Il pensiero politico viene dunque demandata allo stato come garante di uno stile di vita, che sinceramente (avendolo studiato e vissuto) NON PENSA.
Come viviamo è importante ed anche come pensiamo e soprattutto con quali fini pensiamo ciò che pensiamo, in funzione di quali ricadute.
Noi pensiamo (o almeno alcuni si sforzano di tentar di farlo correttamente) però continua ad esistere nella nostra società ogni forma di disagio. Anche quest'anno dei barboni moriranno di freddo.

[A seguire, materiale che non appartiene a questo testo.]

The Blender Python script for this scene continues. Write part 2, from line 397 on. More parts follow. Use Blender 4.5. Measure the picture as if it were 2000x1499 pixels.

Dunque il supposto anti-metafisico si instaura di nuovo come un metafisico, il pensiero si irregimenta e qualsiasi scuola buddhista diviene di nuovo solo pratica (per quanto spacciata per non-pratica) con l'aggravante del suo reclamarsi come identità e cioè come scuola.
Dal mio punto di vista non è così.
La pratica (delle paramita) è considerata un presupposto imprescindibile per potersi avvicinare ad un retto pensiero.
Ne hai un esempio qui dove la cortesia, l'educazione e altre qualità ci permettono di dialogare.
Altrove questo ed altri dialoghi sarebbero già terminati da un pezzo a trollate, contrasti, partiti presi, e mascherato disprezzo.
Ennesimo dispositivo volto a nuove (e sempre vecchie) gerarchie.
Ci sono anche gerarchie che nascono spontanee e condivise dal saper riconoscere le maggiori qualità di un altro più esperto, più anziano, o altro ancora.
Quelle politiche che strumentalizzano meglio lasciarle da parte.